The pub on the Left. Part two: Beyond the undeserving poor

As I said in the first part of this two-part post, there is a difference between a state negotiating a course between the needs of industry and the anxieties provoked by disorderly masses, and those who can consider more freely the politics of drinking. Not that it’s easy for anyone to to shake off the orthodoxies generated by the governing dialectic.

I was stimulated to say something about this by an interesting post written by a socialist acquaintance, Shona McCulloch, that later appeared in the Morning Star.

In it, her personal decision to stop drinking* is illuminated by a reading of Robert Tressell’s great socialist novel The Ragged Trousered Philanthropists.

McCulloch has some good insights, especially around the matter of the loss of public spaces to meet in that means, more often than not, you finish up down the pub.

This is fine by me, of course, and I believe pubs are getting better all the time at being places for everyone and not just boozing blokes, but I take the point that we need more choice.

Tressell demands more critical attention, however. The chapters of Ragged Trousered Philanthropists set in the pub make fascinating reading, but should be put in context. It was written around the time when organised temperance in the UK was building towards its zenith, expressed in the 1908 Licensing Bill. Eventually defeated, this legislation would have closed a third of pubs and nationalised the rest.

Brought by a Liberal Party worried that the working classes were doing too much drinking and not enough working, the Bill was supported not only by temperance campaigners but by the mainstream of a labour movement still with one foot in methodist teetotalism.

The argument from most of the left, echoed by Tressell and, more circumspectly, by McCulloch, was that workers should be bettering themselves and struggling for socialism rather than frittering their lives away in the pub. Instead of putting their wages across the bar they should be spending it on books.

There was another position on the left, though, argued by the likes of Ernest Belfort Bax and Harry Quelch, both members of the marginalised Social Democratic Federation.

The SDF was an elitist organisation that had some funny ideas, but these two put their fingers on the moralism that underlies an apparently political critique of drinking.

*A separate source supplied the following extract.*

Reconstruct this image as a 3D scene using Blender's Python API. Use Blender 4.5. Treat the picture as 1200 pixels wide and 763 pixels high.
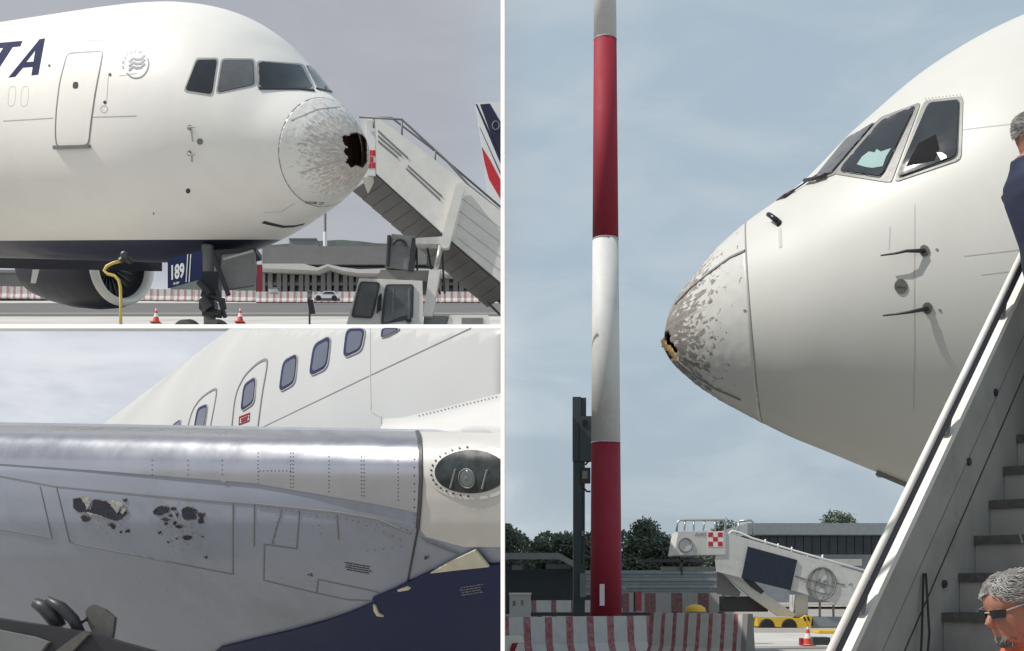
import bpy, bmesh, math, random
import numpy as np
from mathutils import Vector, Matrix, noise
from mathutils.bvhtree import BVHTree
from mathutils.geometry import delaunay_2d_cdt
random.seed(7)
SC = bpy.context.scene
for o in list(bpy.data.objects): bpy.data.objects.remove(o)

# ------------------------------------------------------------------ camera
F = 1400.0; HZ = 695.0; EYE = 1.6          # focal length and horizon row in pixels of a 1200 px wide picture
cam = bpy.data.objects.new('camera', bpy.data.cameras.new('camera'))
SC.collection.objects.link(cam); SC.camera = cam
cam.location = (0, 0, EYE); cam.rotation_euler = (math.radians(90), 0, 0)
cam.data.sensor_width = 36; cam.data.lens = F/1200*36
cam.data.shift_y = (HZ-381.5)/1200
cam.data.clip_end = 8000; cam.data.clip_start = .05

# ------------------------------------------------------------------ light
SUN_EL, SUN_AZ = math.radians(50), math.radians(-105)      # sun high on the left
sun = bpy.data.objects.new('sun', bpy.data.lights.new('sun', 'SUN'))
SC.collection.objects.link(sun)
sun.data.energy = 3.9; sun.data.angle = math.radians(.5); sun.data.color = (1, .965, .9)
sd = Vector((math.sin(SUN_AZ)*math.cos(SUN_EL), math.cos(SUN_AZ)*math.cos(SUN_EL), math.sin(SUN_EL)))
sun.rotation_euler = sd.to_track_quat('Z', 'Y').to_euler()
W = bpy.data.worlds.new('World'); SC.world = W; W.use_nodes = True
def world():
    nt = W.node_tree; N = nt.nodes; L = nt.links; N.clear()
    out = N.new('ShaderNodeOutputWorld')
    sky = N.new('ShaderNodeTexSky'); sky.sky_type = 'NISHITA'; sky.sun_disc = False
    sky.sun_elevation = SUN_EL; sky.sun_rotation = SUN_AZ; sky.dust_density = 2.5
    b1 = N.new('ShaderNodeBackground'); b1.inputs[1].default_value = .1; L.new(sky.outputs[0], b1.inputs[0])
    tc = N.new('ShaderNodeTexCoord'); sep = N.new('ShaderNodeSeparateXYZ'); L.new(tc.outputs['Generated'], sep.inputs[0])
    def rng(src, a, b):
        m = N.new('ShaderNodeMapRange'); m.interpolation_type = 'SMOOTHSTEP'
        m.inputs[1].default_value = a; m.inputs[2].default_value = b; L.new(src, m.inputs[0]); return m.outputs[0]
    def mix(f, a, b):
        m = N.new('ShaderNodeMix'); m.data_type = 'RGBA'
        if isinstance(f, float): m.inputs[0].default_value = f
        else: L.new(f, m.inputs[0])
        for i, c in ((6, a), (7, b)):
            if isinstance(c, tuple): m.inputs[i].default_value = (*c, 1)
            else: L.new(c, m.inputs[i])
        return m.outputs[2]
    mp = N.new('ShaderNodeMapping'); mp.inputs['Scale'].default_value = (3.2, 3.2, 9); L.new(tc.outputs['Generated'], mp.inputs[0])
    nz = N.new('ShaderNodeTexNoise'); nz.inputs['Scale'].default_value = 2.1; nz.inputs['Detail'].default_value = 7; nz.inputs['Roughness'].default_value = .55
    nz.inputs['Distortion'].default_value = .5
    L.new(mp.outputs[0], nz.inputs[0])
    cl = rng(nz.outputs[0], .38, .7)
    low = rng(sep.outputs[2], .02, .3)
    right = mix(low, (.42, .505, .575), (.435, .54, .63))                 # thin blue-grey veil, darker towards the horizon
    right = mix(cl, right, (.52, .61, .67))
    left_hi = mix(cl, (.45, .46, .50), (.49, .50, .525))                # mauve-grey haze bank
    left_lo = mix(cl, (.64, .67, .745), (.84, .85, .89))                 # bright broken cloud low on the left
    left = mix(rng(sep.outputs[2], .20, .27), left_lo, left_hi)
    side = rng(sep.outputs[0], .03, -.06)
    c = mix(side, right, left)
    b2 = N.new('ShaderNodeBackground'); L.new(c, b2.inputs[0]); b2.inputs[1].default_value = 1.0
    ms = N.new('ShaderNodeMixShader'); ms.inputs[0].default_value = .88
    L.new(b1.outputs[0], ms.inputs[1]); L.new(b2.outputs[0], ms.inputs[2]); L.new(ms.outputs[0], out.inputs[0])
world()
SC.view_settings.view_transform = 'Standard'; SC.view_settings.look = 'None'
SC.view_settings.exposure = 0; SC.view_settings.gamma = 1

# ------------------------------------------------------------------ helpers
def P(x, y, D): return Vector(((x-600)/F*D, D, EYE+(HZ-y)/F*D))
def put(o, parent=None):
    SC.collection.objects.link(o)
    if parent is not None: o.parent = parent
    return o
def tag(o, label=None, cat=None, group=None, kind=None):
    if label: o['label'] = label
    if cat: o['category'] = cat
    if group: o['group'] = group
    if kind: o['kind'] = kind
    return o
def thing(name, label, cat, loc=(0, 0, 0), group=None, rz=0):
    o = bpy.data.objects.new(name, None); o.location = loc; o.rotation_euler = (0, 0, rz)
    o.empty_display_size = .2
    return put(tag(o, label, cat, group))
def origin(p):
    v = Vector((0, 0, 0))
    while p is not None: v = v+Vector(p.location); p = p.parent
    return v
def copy_tree(o, parent=None):
    c = o.copy(); put(c, parent)
    for ch in list(o.children): copy_tree(ch, c)
    return c

SPLIT = {'vent_slot', 'lower_edge', 'hydraulic_line', 'panel_bar', 'fan_blade', 'hazard_stripe', 'red_square', 'stripe', 'panel_seam', 'grille', 'fuse_box', 'arm', 'bracket', 'window_bar', 'window_seal', 'roof_truss', 'cabinet', 'parapet', 'emblem_bar', 'facade_panel', 'sill_band', 'streak', 'cable', 'hose_piece'}
class B:
    """collects shapes, becomes one mesh object"""
    def __init__(s): s.bm = bmesh.new()
    def poly(s, pts):
        vs = [s.bm.verts.new(p) for p in pts]
        try: return s.bm.faces.new(vs)
        except ValueError: return None
    def loft(s, a, b, cap=True):
        va = [s.bm.verts.new(p) for p in a]; vb = [s.bm.verts.new(p) for p in b]; n = len(va)
        for i in range(n): s.bm.faces.new((va[i], va[(i+1) % n], vb[(i+1) % n], vb[i]))
        if cap: s.bm.faces.new(va[::-1]); s.bm.faces.new(vb)
        return s
    def box(s, x0, y0, z0, x1, y1, z1):
        return s.loft([(x0, y0, z0), (x1, y0, z0), (x1, y1, z0), (x0, y1, z0)], [(x0, y0, z1), (x1, y0, z1), (x1, y1, z1), (x0, y1, z1)])
    def prism(s, pts, D, depth):                     # outline facing the viewer, real thickness going back
        f = [P(x, y, D) for x, y in pts]
        return s.loft(f, [p+Vector((0, depth, 0)) for p in f])
    def rect(s, x0, y0, x1, y1, D, depth): return s.prism([(x0, y0), (x1, y0), (x1, y1), (x0, y1)], D, depth)
    def tube(s, pts, r, n=8, cap=True):
        pts = [Vector(p) for p in pts]; m = len(pts); rings = []
        rr = r if isinstance(r, (list, tuple)) else [r]*m
        t0 = (pts[1]-pts[0]).normalized(); up = Vector((0, 0, 1)) if abs(t0.z) < .9 else Vector((1, 0, 0))
        for i, p in enumerate(pts):
            t = (pts[min(i+1, m-1)]-pts[max(i-1, 0)]).normalized()
            u = (t.cross(up) if i == 0 else pu-t*pu.dot(t)).normalized(); pu = u; v = u.cross(t)
            rings.append([s.bm.verts.new(p+(u*math.cos(2*math.pi*k/n)+v*math.sin(2*math.pi*k/n))*rr[i]) for k in range(n)])
        for a, b in zip(rings, rings[1:]):
            for k in range(n): s.bm.faces.new((a[k], a[(k+1) % n], b[(k+1) % n], b[k]))
        if cap: s.bm.faces.new(rings[0][::-1]); s.bm.faces.new(rings[-1])
        return s
    def lathe(s, o, d, prof, n=32, cap=False):
        o = Vector(o); d = Vector(d).normalized(); up = Vector((0, 0, 1)) if abs(d.z) < .9 else Vector((1, 0, 0))
        u = d.cross(up).normalized(); v = u.cross(d); rings = []
        for t, r in prof: rings.append([s.bm.verts.new(o+d*t+(u*math.cos(2*math.pi*k/n)+v*math.sin(2*math.pi*k/n))*max(r, 1e-4)) for k in range(n)])
        for a, b in zip(rings, rings[1:]):
            for k in range(n): s.bm.faces.new((a[k], a[(k+1) % n], b[(k+1) % n], b[k]))
        if cap: s.bm.faces.new(rings[0][::-1]); s.bm.faces.new(rings[-1])
        return s
    def cut(s, co, no):
        g = s.bm.verts[:]+s.bm.edges[:]+s.bm.faces[:]
        bmesh.ops.bisect_plane(s.bm, geom=g, plane_co=co, plane_no=no, clear_outer=True)
        return s
    def out(s, name, mat, parent=None, smooth=False, bevel=0, local=False, recalc=True):
        bm = s.bm
        if bevel:
            bmesh.ops.bevel(bm, geom=[e for e in bm.edges if len(e.link_faces) == 2 and e.calc_face_angle(0) > .5], offset=bevel, segments=2, affect='EDGES', clamp_overlap=True)
        bmesh.ops.delete(bm, geom=[v for v in bm.verts if not v.link_faces], context='VERTS')
        if name in SPLIT:                              # alike loose pieces become objects of their own
            bm.verts.index_update(); seen = set(); isl = []
            for v in bm.verts:
                if v in seen: continue
                st = [v]; seen.add(v); grp = []
                while st:
                    a = st.pop(); grp.append(a)
                    for e in a.link_edges:
                        o_ = e.other_vert(a)
                        if o_ not in seen: seen.add(o_); st.append(o_)
                isl.append(set(grp))
            if 1 < len(isl) <= 40:
                bm.verts.ensure_lookup_table(); first = None; ids = [sorted(v.index for v in g) for g in isl]
                for g in ids:
                    b2 = B(); mp = {i: b2.bm.verts.new(bm.verts[i].co) for i in g}
                    for f in bm.faces:
                        if f.verts[0].index in mp:
                            f2 = b2.bm.faces.new([mp[v.index] for v in f.verts])
                    for e in bm.edges:
                        if not e.smooth and e.verts[0].index in mp:
                            e2 = b2.bm.edges.get((mp[e.verts[0].index], mp[e.verts[1].index]))
                            if e2: e2.smooth = False
                    o_ = b2.out(name, mat, parent, smooth, 0, local, recalc); first = first or o_
                bm.free(); return first
        if recalc: bmesh.ops.recalc_face_normals(bm, faces=bm.faces[:])
        me = bpy.data.meshes.new(name)
        off = Vector((0, 0, 0)) if local else origin(parent)
        if off.length: bmesh.ops.translate(bm, verts=bm.verts[:], vec=-off)
        bm.to_mesh(me); bm.free()
        for m in (mat if isinstance(mat, (list, tuple)) else [mat]): me.materials.append(m)
        if smooth:
            me.polygons.foreach_set('use_smooth', [True]*len(me.polygons))
        return put(bpy.data.objects.new(name, me), parent)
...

The idea that, as Quelch puts it, “the poor are poor through their own fault, and that the remedy for poverty is to forcibly cure the poor of their vices, or remove the opportunity for gratifying them”.

And now, exactly 100 years after Tressell’s death, we are still being assailed by spectres of an undeserving drunken poor.

“It would be nice to think that come the revolution there will be dialogue and debate about the wider role that alcohol and intoxication plays in our society and how we can address it in a manner which liberates us all,” concludes McCulloch.

I don’t see why we shouldn’t start that debate now, actually. We might even suggest some practical measures  that push forward into a new dimension the evolution of the pub as a safe drinking environment and genuinely public social space that makes everyone welcome.

*You’ll be relieved to hear she’s drinking again – though hopefully no more than three pints of fruit beer per session.